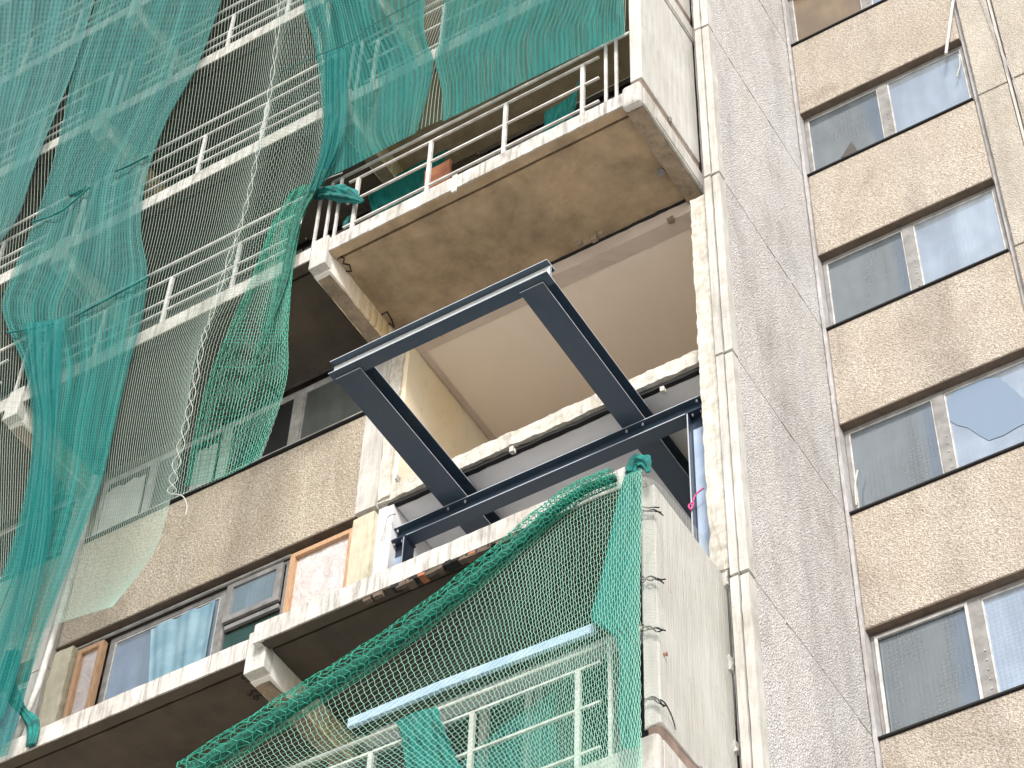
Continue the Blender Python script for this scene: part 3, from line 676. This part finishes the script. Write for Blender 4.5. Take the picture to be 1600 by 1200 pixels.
# centre drapes over the upper right balconies
drape('debris_mesh', [[(468, -40), (500, -40), (560, -40), (666, -40)], [(478, 20), (520, 20), (570, 20), (664, 2)], [(492, 70), (530, 70), (580, 60), (662, 40)], [(500, 130), (540, 130), (600, 110), (668, 70)], [(504, 190), (545, 190), (600, 170), (677, 96)], [(502, 235), (545, 232), (600, 205), (668, 150)], [(492, 285), (545, 262), (610, 228), (650, 208)]],
      80, 110, -1.40, 'teal_mid', 'teal debris mesh above the railing, left of the gap beside a white post', seed=7, fold=.03, us=1.8, vs=3.0)
drape('debris_mesh', [[(700, -40), (800, -40), (900, -40), (972, -40)], [(692, 10), (790, 0), (900, -10), (973, -8)], [(686, 60), (780, 40), (890, 20), (974, 10)], [(680, 92), (770, 75), (880, 45), (975, 25)], [(690, 140), (770, 105), (880, 65), (976, 42)], [(692, 190), (770, 152), (880, 98), (976, 54)]],
      80, 90, -1.39, 'teal_mid', 'teal debris mesh above the railing, right of the gap, ending at the white end wall', seed=8, fold=.025, us=2.2, vs=2.0)
strand_net('safety_net', [[(655, -30), (800, -35), (978, -30)], [(600, 120), (760, 80), (977, 10)], [(560, 245), (760, 155), (976, 52)]], 76, 60, -1.355, .0027, .0010, 'coarse net behind the teal mesh, seen dark through the gap over the upper right balcony', seed=9, sx=.0012, jit=.002)
drape('debris_mesh', [[(505, 80), (520, 78), (548, 72)], [(503, 140), (520, 140), (545, 120)], [(505, 190), (520, 190), (545, 175)], [(498, 240), (512, 240), (535, 225)], [(480, 300), (492, 298), (508, 285)]],
      30, 70, -1.47, 'teal_fold', 'saturated teal gathered fold running down to the knot', seed=10, fold=.07, us=.6, vs=2)
# lower right coarse net and its rolled upper edge
strand_net('safety_net', [
    [(300, 1205), (480, 1085), (720, 925), (880, 790), (1002, 733)], [(330, 1240), (510, 1150), (740, 985), (885, 850), (1002, 800)], [(400, 1270), (560, 1190), (760, 1040), (890, 930), (1000, 880)],
    [(480, 1290), (620, 1225), (790, 1105), (900, 1015), (1000, 960)], [(560, 1300), (680, 1260), (820, 1170), (910, 1100), (1000, 1050)], [(640, 1320), (740, 1290), (860, 1235), (930, 1190), (1002, 1160)], [(700, 1360), (800, 1330), (900, 1300), (960, 1270), (1004, 1250)]],
    116, 70, -1.50, .0021, .0017, 'coarse white-green net stretched over the lower right balcony', seed=11, fold=.05, jit=.006, matv='net_mint', math_='net_mint')
def rolled(name, path, r0_, r1_, Y, label):
    pts = bez(path, 160); root = empty(name, label, 'rolled net')
    A = MB(); C = [at(p[0], p[1], 1, Y) for p in pts]; N = len(C)
    def ring(i, a):
        d = (C[min(i+1, N-1)]-C[max(i-1, 0)]).normalized(); n1 = d.cross(Vector((0, 1, 0))).normalized(); n2 = d.cross(n1)
        r = r0_+(r1_-r0_)*i/N; r *= 1+.18*noise.noise(Vector((i*.12, a, 1)))
        return C[i]+n1*(cos(a)*r)+n2*(sin(a)*r)
    for k in range(16):
        A.tube([ring(i, 2*pi*k/16+.012*i+.10*sin(i*1.1+k)) for i in range(N)], .0026, 3, cap=False)
    for i in range(0, N-3, 2):
        A.tube([ring(min(N-1, i+(1 if k % 2 else 0)+(1 if 4 < k < 9 else 0)), 2*pi*k/16+.3*sin(i*1.7)) for k in range(17)], .0042, 4, cap=False)
    A.build('rolled_strands', 'net_green', root)
    Bm = MB(); Bm.tube([C[i]+Vector((0, .01, 0)) for i in range(N)], [(r0_+(r1_-r0_)*i/N)*(.50+.12*noise.noise(Vector((i*.15, 2, 2)))) for i in range(N)], 10)
    Bm.build('mesh_core', core_green, root, smooth=True)
    return root
t_ = NT('rolled_net_core'); t_.col(t_.ramp(t_.noise(30, 4, .7), [(.35, (.002, .03, .022)), (.65, (.015, .17, .12))]), .8); core_green = t_.m
rolled('rolled_net', [(290, 1212), (400, 1140), (500, 1075), (600, 1010), (700, 935), (790, 862), (860, 800), (910, 765), (960, 745)], .125, .07, -1.56, 'green rolled upper hem of the lower right net, slanting across the balcony')
drape('debris_mesh', [[(975, 745), (990, 735), (1003, 733)], [(960, 800), (985, 795), (1002, 790)], [(948, 860), (975, 858), (1001, 850)], [(932, 930), (965, 935), (1000, 925)], [(924, 968), (962, 975), (999, 965)], [(962, 1000), (980, 1000), (998, 1000)], [(968, 1060), (984, 1062), (999, 1060)], [(966, 1120), (984, 1122), (1000, 1120)], [(972, 1168), (986, 1170), (1000, 1165)]],
      24, 110, -1.46, 'teal_dense', 'bright teal strip of mesh down the right side of the lower net', seed=12, fold=.05, us=.6, vs=3)
drape('debris_mesh', [[(618, 1128), (650, 1112), (684, 1104)], [(626, 1150), (655, 1140), (690, 1128)], [(632, 1185), (665, 1175), (705, 1165)], [(640, 1230), (680, 1225), (725, 1215)]],
      30, 40, -1.43, 'teal_dense', 'teal rag of mesh thrown over the lowest railing', seed=13, fold=.08, us=.8, vs=1)
drape('debris_mesh', [[(700, 1210), (790, 1130), (868, 1080)], [(740, 1240), (800, 1190), (870, 1150)], [(780, 1260), (840, 1230), (880, 1200)]], 30, 20, -1.05, 'teal_mid', 'teal sheet hung behind the lowest railing', seed=21, us=1, vs=1)
# net wrapped round the lower end wall
strand_net('safety_net', [[(1003, 745), (1030, 757), (1085, 822), (1138, 888)], [(1006, 900), (1035, 905), (1090, 930), (1143, 990)], [(1006, 1020), (1035, 1022), (1095, 1060), (1148, 1110)], [(1008, 1140), (1035, 1135), (1100, 1190), (1152, 1250)]],
    44, 70, .02, .0010, .0010, 'faint white net wrapped round the lower white end wall', seed=14, fold=.004, plane=0, matv='rope', math_='rope')
# cloth bundles
def bundle(name, path, radii, Y, label, seed=0, mat='teal_solid', cat='cloth bundle', sq=.6):
    pts = bez(path, 40); n = 52; mb = MB(); C = [at(p[0], p[1], 1, Y) for p in pts]; N = len(C)
    rad = [q[0] for q in bez([(r,) for r in radii], 40)]
    for i, c_ in enumerate(C):
        d = (C[min(i+1, N-1)]-C[max(i-1, 0)]).normalized(); n1 = d.cross(Vector((0, 1, 0))).normalized(); n2 = d.cross(n1)
        for k in range(n):
            a = 2*pi*k/n; r = rad[i]*(1.12-.42*abs(sin(a*3+i*.07+seed))-.20*abs(sin(a*7-i*.12))+.30*noise.noise(Vector((i*.16, cos(a)*1.5, sin(a)*1.5+seed))))
            mb.v.append(tuple(c_+n1*(cos(a)*r)+n2*(sin(a)*r*sq)))
    for i in range(N-1):
        for k in range(n):
            mb.f.append((i*n+k, i*n+(k+1) % n, (i+1)*n+(k+1) % n, (i+1)*n+k))
    mb.f += [tuple(range(n))[::-1], tuple((N-1)*n+k for k in range(n))]
    return tag(mb.build(name, mat, smooth=True), label, cat)
bundle('cloth_bundle', [(492, 305), (515, 300), (540, 305), (566, 315)], [.07, .10, .11, .03], -1.36, 'dark teal bundle of mesh hanging over the balcony corner at the knot', 1)
bundle('cloth_bundle', [(540, 355), (545, 345), (552, 335)], [.05, .06, .02], -1.22, 'small teal scrap tucked behind the upper railing', 2)
bundle('cloth_bundle', [(985, 738), (992, 722), (1008, 722), (1013, 738)], [.05, .07, .06, .02], -1.44, 'teal knot of mesh on the corner of the lower end wall', 3)
bundle('cloth_bundle', [(20, 1020), (12, 1060), (28, 1100), (40, 1115), (52, 1135), (48, 1165)], [.10, .09, .06, .045, .07, .05], -1.36, 'dark green bundle of mesh tied to the bottom of the white pole', 4)
bundle('cloth_bundle', [(508, 265), (492, 292), (470, 330), (455, 380), (440, 450), (400, 560)], [.05, .075, .07, .055, .04, .01], -1.44, 'twisted green rope of gathered net running down from the knot', 5, mat=core_green, cat='gathered net')
bundle('cloth_bundle', [(108, 305), (125, 300), (135, 290)], [.02, .05, .01], -1.45, 'tiny bright teal knot on the left railing', 6)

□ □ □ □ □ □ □

# SET TASK
Work out how many lines of the listing above include the word "from". Report only the number.

# TASK SOLUTION
2